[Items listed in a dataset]
---

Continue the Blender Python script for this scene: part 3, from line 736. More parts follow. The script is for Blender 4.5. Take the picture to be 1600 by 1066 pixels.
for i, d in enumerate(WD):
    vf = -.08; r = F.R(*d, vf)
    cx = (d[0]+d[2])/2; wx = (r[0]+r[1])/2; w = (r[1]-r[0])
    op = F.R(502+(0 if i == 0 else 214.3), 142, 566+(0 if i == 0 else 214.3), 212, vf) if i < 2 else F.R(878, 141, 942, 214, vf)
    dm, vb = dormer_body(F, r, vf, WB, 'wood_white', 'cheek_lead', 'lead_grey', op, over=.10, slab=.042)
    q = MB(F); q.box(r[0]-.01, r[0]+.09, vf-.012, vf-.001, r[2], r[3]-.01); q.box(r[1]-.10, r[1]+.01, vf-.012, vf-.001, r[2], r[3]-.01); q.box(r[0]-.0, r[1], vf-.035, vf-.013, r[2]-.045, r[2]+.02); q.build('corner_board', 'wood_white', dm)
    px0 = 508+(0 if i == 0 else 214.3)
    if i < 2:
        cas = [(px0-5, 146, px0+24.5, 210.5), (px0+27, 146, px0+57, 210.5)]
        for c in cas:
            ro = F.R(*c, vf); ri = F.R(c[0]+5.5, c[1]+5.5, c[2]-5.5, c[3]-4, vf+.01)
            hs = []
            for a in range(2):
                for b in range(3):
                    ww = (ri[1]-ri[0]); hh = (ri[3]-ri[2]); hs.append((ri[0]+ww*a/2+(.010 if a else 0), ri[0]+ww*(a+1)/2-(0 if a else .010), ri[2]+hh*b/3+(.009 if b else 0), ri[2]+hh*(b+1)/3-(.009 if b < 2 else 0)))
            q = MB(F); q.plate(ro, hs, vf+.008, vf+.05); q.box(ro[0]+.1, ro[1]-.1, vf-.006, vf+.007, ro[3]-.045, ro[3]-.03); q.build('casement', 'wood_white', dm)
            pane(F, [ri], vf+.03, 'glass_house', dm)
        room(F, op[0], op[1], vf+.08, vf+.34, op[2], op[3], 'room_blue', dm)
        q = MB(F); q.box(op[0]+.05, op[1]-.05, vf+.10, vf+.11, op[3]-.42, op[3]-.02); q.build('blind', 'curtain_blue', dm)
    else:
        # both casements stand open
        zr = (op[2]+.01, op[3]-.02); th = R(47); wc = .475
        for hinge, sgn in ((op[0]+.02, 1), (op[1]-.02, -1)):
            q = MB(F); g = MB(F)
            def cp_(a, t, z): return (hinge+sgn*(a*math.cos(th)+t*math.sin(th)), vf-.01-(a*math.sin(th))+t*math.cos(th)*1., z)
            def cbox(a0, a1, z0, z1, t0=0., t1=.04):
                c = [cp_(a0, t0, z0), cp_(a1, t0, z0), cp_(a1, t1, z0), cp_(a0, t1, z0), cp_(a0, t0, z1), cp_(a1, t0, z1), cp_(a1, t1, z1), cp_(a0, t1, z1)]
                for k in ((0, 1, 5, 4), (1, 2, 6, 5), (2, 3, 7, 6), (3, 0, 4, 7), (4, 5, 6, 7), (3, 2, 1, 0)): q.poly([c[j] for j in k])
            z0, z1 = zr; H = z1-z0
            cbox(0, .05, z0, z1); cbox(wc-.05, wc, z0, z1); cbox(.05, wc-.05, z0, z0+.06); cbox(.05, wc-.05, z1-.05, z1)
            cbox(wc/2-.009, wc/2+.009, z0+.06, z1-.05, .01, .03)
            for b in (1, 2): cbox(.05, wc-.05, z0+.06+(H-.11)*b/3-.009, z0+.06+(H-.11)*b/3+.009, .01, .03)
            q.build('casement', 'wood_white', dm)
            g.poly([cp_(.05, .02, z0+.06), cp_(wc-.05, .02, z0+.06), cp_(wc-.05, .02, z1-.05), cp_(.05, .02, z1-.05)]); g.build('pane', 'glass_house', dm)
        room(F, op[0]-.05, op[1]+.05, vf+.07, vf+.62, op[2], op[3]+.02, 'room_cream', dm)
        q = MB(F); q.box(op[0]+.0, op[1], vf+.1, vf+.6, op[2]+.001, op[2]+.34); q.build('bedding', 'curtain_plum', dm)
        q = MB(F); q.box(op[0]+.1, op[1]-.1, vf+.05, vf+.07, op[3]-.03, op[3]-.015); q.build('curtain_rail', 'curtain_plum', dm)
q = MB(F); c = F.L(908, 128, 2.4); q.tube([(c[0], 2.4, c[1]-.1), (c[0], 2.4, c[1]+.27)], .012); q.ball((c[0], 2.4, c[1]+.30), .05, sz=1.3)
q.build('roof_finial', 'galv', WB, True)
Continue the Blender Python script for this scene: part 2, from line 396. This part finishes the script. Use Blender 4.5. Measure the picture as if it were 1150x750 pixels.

---

### [To do]
Quote every line of the data, word for word.

### [Result below]
Continue the Blender Python script for this scene: part 3, from line 736. More parts follow. The script is for Blender 4.5. Take the picture to be 1600 by 1066 pixels.
for i, d in enumerate(WD):
    vf = -.08; r = F.R(*d, vf)
    cx = (d[0]+d[2])/2; wx = (r[0]+r[1])/2; w = (r[1]-r[0])
    op = F.R(502+(0 if i == 0 else 214.3), 142, 566+(0 if i == 0 else 214.3), 212, vf) if i < 2 else F.R(878, 141, 942, 214, vf)
    dm, vb = dormer_body(F, r, vf, WB, 'wood_white', 'cheek_lead', 'lead_grey', op, over=.10, slab=.042)
    q = MB(F); q.box(r[0]-.01, r[0]+.09, vf-.012, vf-.001, r[2], r[3]-.01); q.box(r[1]-.10, r[1]+.01, vf-.012, vf-.001, r[2], r[3]-.01); q.box(r[0]-.0, r[1], vf-.035, vf-.013, r[2]-.045, r[2]+.02); q.build('corner_board', 'wood_white', dm)
    px0 = 508+(0 if i == 0 else 214.3)
    if i < 2:
        cas = [(px0-5, 146, px0+24.5, 210.5), (px0+27, 146, px0+57, 210.5)]
        for c in cas:
            ro = F.R(*c, vf); ri = F.R(c[0]+5.5, c[1]+5.5, c[2]-5.5, c[3]-4, vf+.01)
            hs = []
            for a in range(2):
                for b in range(3):
                    ww = (ri[1]-ri[0]); hh = (ri[3]-ri[2]); hs.append((ri[0]+ww*a/2+(.010 if a else 0), ri[0]+ww*(a+1)/2-(0 if a else .010), ri[2]+hh*b/3+(.009 if b else 0), ri[2]+hh*(b+1)/3-(.009 if b < 2 else 0)))
            q = MB(F); q.plate(ro, hs, vf+.008, vf+.05); q.box(ro[0]+.1, ro[1]-.1, vf-.006, vf+.007, ro[3]-.045, ro[3]-.03); q.build('casement', 'wood_white', dm)
            pane(F, [ri], vf+.03, 'glass_house', dm)
        room(F, op[0], op[1], vf+.08, vf+.34, op[2], op[3], 'room_blue', dm)
        q = MB(F); q.box(op[0]+.05, op[1]-.05, vf+.10, vf+.11, op[3]-.42, op[3]-.02); q.build('blind', 'curtain_blue', dm)
    else:
        # both casements stand open
        zr = (op[2]+.01, op[3]-.02); th = R(47); wc = .475
        for hinge, sgn in ((op[0]+.02, 1), (op[1]-.02, -1)):
            q = MB(F); g = MB(F)
            def cp_(a, t, z): return (hinge+sgn*(a*math.cos(th)+t*math.sin(th)), vf-.01-(a*math.sin(th))+t*math.cos(th)*1., z)
            def cbox(a0, a1, z0, z1, t0=0., t1=.04):
                c = [cp_(a0, t0, z0), cp_(a1, t0, z0), cp_(a1, t1, z0), cp_(a0, t1, z0), cp_(a0, t0, z1), cp_(a1, t0, z1), cp_(a1, t1, z1), cp_(a0, t1, z1)]
                for k in ((0, 1, 5, 4), (1, 2, 6, 5), (2, 3, 7, 6), (3, 0, 4, 7), (4, 5, 6, 7), (3, 2, 1, 0)): q.poly([c[j] for j in k])
            z0, z1 = zr; H = z1-z0
            cbox(0, .05, z0, z1); cbox(wc-.05, wc, z0, z1); cbox(.05, wc-.05, z0, z0+.06); cbox(.05, wc-.05, z1-.05, z1)
            cbox(wc/2-.009, wc/2+.009, z0+.06, z1-.05, .01, .03)
            for b in (1, 2): cbox(.05, wc-.05, z0+.06+(H-.11)*b/3-.009, z0+.06+(H-.11)*b/3+.009, .01, .03)
            q.build('casement', 'wood_white', dm)
            g.poly([cp_(.05, .02, z0+.06), cp_(wc-.05, .02, z0+.06), cp_(wc-.05, .02, z1-.05), cp_(.05, .02, z1-.05)]); g.build('pane', 'glass_house', dm)
        room(F, op[0]-.05, op[1]+.05, vf+.07, vf+.62, op[2], op[3]+.02, 'room_cream', dm)
        q = MB(F); q.box(op[0]+.0, op[1], vf+.1, vf+.6, op[2]+.001, op[2]+.34); q.build('bedding', 'curtain_plum', dm)
        q = MB(F); q.box(op[0]+.1, op[1]-.1, vf+.05, vf+.07, op[3]-.03, op[3]-.015); q.build('curtain_rail', 'curtain_plum', dm)
q = MB(F); c = F.L(908, 128, 2.4); q.tube([(c[0], 2.4, c[1]-.1), (c[0], 2.4, c[1]+.27)], .012); q.ball((c[0], 2.4, c[1]+.30), .05, sz=1.3)
q.build('roof_finial', 'galv', WB, True)
Continue the Blender Python script for this scene: part 2, from line 396. This part finishes the script. Use Blender 4.5. Measure the picture as if it were 1150x750 pixels.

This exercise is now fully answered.